■ PROBLEM TO SOLVE ■
Output a verbatim copy of the data, cut off after the line that contains "COL = S.collection".

################

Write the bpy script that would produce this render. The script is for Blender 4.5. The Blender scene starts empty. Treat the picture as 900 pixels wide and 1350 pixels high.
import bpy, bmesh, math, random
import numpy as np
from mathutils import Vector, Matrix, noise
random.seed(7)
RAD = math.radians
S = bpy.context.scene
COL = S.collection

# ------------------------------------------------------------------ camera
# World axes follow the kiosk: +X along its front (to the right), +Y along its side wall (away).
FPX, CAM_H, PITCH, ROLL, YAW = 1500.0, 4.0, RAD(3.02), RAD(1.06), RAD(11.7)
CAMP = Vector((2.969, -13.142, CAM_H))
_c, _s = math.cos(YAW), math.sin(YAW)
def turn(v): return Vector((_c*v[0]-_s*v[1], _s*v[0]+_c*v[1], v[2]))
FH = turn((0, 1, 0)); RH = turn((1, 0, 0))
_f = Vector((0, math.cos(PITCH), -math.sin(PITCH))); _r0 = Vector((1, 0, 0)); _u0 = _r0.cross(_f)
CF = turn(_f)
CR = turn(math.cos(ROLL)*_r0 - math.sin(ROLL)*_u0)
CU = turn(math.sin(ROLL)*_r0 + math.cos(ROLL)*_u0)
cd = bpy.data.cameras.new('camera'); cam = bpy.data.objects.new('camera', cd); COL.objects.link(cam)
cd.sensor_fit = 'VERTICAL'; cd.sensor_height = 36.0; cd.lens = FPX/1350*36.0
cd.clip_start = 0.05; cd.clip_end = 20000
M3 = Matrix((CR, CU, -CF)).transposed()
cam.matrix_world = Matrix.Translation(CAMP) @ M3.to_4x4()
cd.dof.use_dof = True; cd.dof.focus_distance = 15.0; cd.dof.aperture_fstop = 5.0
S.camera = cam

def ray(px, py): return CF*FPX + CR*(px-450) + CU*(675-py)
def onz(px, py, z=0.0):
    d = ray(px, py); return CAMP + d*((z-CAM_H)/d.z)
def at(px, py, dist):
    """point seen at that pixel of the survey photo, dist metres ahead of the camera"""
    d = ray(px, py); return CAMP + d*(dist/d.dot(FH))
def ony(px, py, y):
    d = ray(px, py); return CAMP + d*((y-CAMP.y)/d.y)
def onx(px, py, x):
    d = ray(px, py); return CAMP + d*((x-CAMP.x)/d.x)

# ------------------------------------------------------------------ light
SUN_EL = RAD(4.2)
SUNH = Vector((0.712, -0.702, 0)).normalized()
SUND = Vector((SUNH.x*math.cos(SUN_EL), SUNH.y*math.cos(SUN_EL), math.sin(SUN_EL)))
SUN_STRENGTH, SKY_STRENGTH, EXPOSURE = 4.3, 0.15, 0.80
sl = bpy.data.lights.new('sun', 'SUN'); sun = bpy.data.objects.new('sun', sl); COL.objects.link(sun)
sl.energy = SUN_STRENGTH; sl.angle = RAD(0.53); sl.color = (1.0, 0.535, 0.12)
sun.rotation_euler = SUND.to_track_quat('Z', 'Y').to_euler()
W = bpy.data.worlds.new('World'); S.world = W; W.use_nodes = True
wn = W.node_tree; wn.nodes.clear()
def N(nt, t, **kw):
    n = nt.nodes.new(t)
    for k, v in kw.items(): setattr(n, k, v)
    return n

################

■ RESPONSE BELOW ■
Write the bpy script that would produce this render. The script is for Blender 4.5. The Blender scene starts empty. Treat the picture as 900 pixels wide and 1350 pixels high.
import bpy, bmesh, math, random
import numpy as np
from mathutils import Vector, Matrix, noise
random.seed(7)
RAD = math.radians
S = bpy.context.scene
COL = S.collection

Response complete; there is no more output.